» Set problem
Your output is the lines from the first one to the one containing "mat('carton_lid', '#8f938a', .6), e, bevel=.002)", repeated exactly, with images left out.

» Dataset content
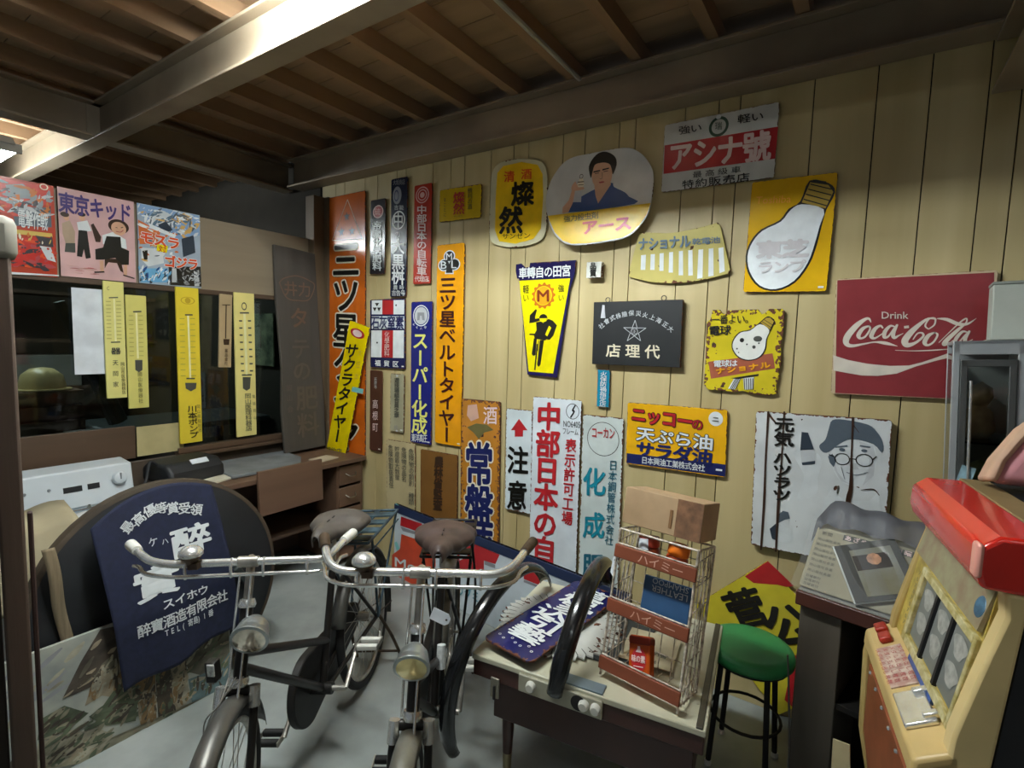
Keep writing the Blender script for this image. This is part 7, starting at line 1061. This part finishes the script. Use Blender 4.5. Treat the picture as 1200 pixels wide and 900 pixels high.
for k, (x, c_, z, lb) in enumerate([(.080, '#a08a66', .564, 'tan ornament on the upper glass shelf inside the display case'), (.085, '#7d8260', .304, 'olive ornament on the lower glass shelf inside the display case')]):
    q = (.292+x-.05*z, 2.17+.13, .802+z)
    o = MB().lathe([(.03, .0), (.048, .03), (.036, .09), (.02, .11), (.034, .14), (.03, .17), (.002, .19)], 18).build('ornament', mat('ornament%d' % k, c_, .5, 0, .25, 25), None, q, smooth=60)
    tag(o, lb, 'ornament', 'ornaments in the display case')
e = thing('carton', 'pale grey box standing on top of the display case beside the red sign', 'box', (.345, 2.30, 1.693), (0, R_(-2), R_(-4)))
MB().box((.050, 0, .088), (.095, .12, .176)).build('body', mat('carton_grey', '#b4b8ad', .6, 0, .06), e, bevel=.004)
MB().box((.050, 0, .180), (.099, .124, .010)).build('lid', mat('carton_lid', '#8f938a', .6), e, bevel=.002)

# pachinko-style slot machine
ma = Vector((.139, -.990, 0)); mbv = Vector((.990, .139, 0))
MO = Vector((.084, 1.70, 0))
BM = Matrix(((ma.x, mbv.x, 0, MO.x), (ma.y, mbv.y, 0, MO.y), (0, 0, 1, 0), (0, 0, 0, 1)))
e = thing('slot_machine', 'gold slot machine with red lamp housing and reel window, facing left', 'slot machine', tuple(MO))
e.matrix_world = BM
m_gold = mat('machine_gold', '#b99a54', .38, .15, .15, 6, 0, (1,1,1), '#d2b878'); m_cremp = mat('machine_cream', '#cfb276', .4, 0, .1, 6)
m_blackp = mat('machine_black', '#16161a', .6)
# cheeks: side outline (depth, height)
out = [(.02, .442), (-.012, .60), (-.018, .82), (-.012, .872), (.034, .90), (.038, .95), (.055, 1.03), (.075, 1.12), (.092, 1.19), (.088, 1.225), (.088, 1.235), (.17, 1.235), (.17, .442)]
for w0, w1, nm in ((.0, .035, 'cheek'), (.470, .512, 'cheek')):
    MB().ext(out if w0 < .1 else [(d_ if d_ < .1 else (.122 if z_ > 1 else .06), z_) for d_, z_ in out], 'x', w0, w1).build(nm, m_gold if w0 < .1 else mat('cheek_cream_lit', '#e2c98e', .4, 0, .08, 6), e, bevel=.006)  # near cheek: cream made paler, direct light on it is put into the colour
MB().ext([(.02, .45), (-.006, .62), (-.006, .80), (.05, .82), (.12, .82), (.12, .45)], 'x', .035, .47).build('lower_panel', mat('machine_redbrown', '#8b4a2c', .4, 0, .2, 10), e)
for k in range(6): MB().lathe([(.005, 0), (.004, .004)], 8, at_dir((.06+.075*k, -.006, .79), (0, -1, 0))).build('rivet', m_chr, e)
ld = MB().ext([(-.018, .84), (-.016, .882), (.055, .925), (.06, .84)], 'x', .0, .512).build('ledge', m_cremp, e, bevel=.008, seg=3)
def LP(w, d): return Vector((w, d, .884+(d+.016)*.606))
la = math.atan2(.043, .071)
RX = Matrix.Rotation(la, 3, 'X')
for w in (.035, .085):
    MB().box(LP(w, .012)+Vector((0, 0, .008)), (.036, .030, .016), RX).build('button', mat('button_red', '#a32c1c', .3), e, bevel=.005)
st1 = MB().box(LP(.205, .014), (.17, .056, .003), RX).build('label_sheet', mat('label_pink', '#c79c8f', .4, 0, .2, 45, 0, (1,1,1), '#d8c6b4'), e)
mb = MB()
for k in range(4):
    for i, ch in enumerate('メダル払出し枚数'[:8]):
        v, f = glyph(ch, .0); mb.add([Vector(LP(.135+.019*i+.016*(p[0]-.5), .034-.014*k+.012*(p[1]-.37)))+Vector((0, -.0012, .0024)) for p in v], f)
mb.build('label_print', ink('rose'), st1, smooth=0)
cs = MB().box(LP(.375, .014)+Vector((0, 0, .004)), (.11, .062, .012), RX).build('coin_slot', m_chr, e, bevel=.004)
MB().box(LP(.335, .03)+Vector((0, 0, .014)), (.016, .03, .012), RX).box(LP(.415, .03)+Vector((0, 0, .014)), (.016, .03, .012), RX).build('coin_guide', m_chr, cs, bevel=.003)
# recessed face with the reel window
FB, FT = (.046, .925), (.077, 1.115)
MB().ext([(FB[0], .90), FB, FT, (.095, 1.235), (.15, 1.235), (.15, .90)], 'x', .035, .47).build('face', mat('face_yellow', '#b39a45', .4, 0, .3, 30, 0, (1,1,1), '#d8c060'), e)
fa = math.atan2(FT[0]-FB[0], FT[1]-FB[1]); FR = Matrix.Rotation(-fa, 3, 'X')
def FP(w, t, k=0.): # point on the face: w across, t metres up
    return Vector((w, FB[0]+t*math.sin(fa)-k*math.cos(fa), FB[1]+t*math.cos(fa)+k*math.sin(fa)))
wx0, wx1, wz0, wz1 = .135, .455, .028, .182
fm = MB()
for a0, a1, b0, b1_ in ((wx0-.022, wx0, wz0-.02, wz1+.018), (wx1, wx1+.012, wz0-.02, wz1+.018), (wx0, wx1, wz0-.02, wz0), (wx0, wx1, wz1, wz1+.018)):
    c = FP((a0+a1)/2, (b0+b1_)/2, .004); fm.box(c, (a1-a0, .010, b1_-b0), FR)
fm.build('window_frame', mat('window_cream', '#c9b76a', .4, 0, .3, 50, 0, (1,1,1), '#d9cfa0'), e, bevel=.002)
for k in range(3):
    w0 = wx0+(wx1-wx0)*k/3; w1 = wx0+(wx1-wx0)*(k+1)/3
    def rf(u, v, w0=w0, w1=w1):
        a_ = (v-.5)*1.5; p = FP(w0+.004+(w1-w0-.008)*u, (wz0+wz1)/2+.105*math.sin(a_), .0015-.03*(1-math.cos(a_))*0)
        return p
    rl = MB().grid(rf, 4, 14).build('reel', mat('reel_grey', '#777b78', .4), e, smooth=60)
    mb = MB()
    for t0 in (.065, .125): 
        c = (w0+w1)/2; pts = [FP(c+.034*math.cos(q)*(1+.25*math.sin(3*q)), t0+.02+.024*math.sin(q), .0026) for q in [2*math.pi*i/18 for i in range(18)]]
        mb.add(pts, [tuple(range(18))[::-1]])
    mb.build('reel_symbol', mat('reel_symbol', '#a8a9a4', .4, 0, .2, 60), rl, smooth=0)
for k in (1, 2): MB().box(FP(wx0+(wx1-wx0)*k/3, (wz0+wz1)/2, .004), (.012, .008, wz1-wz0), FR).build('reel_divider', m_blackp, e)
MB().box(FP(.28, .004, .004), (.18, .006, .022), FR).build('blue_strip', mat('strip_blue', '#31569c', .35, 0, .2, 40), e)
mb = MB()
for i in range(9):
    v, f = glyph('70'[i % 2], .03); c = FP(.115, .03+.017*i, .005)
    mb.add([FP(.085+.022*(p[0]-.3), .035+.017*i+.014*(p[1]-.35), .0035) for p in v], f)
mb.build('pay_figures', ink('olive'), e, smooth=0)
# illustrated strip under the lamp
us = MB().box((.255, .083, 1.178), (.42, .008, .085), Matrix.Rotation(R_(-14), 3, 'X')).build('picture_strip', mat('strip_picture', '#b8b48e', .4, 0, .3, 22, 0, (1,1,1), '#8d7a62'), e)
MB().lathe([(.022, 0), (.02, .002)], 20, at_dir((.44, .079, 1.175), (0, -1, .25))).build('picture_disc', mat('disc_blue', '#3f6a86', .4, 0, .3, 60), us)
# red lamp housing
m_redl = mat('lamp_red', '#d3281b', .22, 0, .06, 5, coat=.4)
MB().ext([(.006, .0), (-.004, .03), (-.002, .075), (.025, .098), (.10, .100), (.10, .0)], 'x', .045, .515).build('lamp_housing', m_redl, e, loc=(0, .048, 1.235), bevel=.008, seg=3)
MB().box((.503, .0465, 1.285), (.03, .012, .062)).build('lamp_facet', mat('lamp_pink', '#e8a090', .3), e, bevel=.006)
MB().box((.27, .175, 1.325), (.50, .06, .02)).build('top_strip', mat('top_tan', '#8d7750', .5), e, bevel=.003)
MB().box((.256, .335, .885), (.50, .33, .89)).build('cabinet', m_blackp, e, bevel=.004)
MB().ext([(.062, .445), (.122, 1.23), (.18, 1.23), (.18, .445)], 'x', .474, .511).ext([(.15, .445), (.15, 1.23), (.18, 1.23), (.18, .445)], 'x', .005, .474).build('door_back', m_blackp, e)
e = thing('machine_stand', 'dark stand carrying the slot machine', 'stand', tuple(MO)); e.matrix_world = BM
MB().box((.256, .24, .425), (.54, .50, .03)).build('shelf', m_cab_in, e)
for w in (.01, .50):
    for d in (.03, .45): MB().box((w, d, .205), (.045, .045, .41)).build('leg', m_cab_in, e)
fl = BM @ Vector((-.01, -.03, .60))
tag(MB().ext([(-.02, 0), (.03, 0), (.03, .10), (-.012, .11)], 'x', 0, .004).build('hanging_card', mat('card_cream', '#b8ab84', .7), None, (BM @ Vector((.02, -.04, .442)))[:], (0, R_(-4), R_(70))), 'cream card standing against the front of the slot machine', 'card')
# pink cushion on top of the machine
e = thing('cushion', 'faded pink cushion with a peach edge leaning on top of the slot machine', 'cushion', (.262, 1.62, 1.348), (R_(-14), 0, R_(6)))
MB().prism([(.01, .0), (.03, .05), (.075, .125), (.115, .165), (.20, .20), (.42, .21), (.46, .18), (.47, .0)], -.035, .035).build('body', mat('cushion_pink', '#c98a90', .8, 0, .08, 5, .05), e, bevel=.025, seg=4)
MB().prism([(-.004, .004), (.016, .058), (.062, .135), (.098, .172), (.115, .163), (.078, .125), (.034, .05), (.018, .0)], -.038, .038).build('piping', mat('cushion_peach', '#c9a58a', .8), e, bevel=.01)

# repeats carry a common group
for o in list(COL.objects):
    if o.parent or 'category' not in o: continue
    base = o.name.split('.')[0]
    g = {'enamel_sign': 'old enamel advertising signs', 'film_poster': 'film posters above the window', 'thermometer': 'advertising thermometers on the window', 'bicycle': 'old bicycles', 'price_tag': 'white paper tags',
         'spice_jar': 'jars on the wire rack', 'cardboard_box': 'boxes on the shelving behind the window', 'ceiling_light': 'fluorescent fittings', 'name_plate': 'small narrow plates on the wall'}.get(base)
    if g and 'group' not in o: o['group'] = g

» Answer to this exercise
Keep writing the Blender script for this image. This is part 7, starting at line 1061. This part finishes the script. Use Blender 4.5. Treat the picture as 1200 pixels wide and 900 pixels high.
for k, (x, c_, z, lb) in enumerate([(.080, '#a08a66', .564, 'tan ornament on the upper glass shelf inside the display case'), (.085, '#7d8260', .304, 'olive ornament on the lower glass shelf inside the display case')]):
    q = (.292+x-.05*z, 2.17+.13, .802+z)
    o = MB().lathe([(.03, .0), (.048, .03), (.036, .09), (.02, .11), (.034, .14), (.03, .17), (.002, .19)], 18).build('ornament', mat('ornament%d' % k, c_, .5, 0, .25, 25), None, q, smooth=60)
    tag(o, lb, 'ornament', 'ornaments in the display case')
e = thing('carton', 'pale grey box standing on top of the display case beside the red sign', 'box', (.345, 2.30, 1.693), (0, R_(-2), R_(-4)))
MB().box((.050, 0, .088), (.095, .12, .176)).build('body', mat('carton_grey', '#b4b8ad', .6, 0, .06), e, bevel=.004)
MB().box((.050, 0, .180), (.099, .124, .010)).build('lid', mat('carton_lid', '#8f938a', .6), e, bevel=.002)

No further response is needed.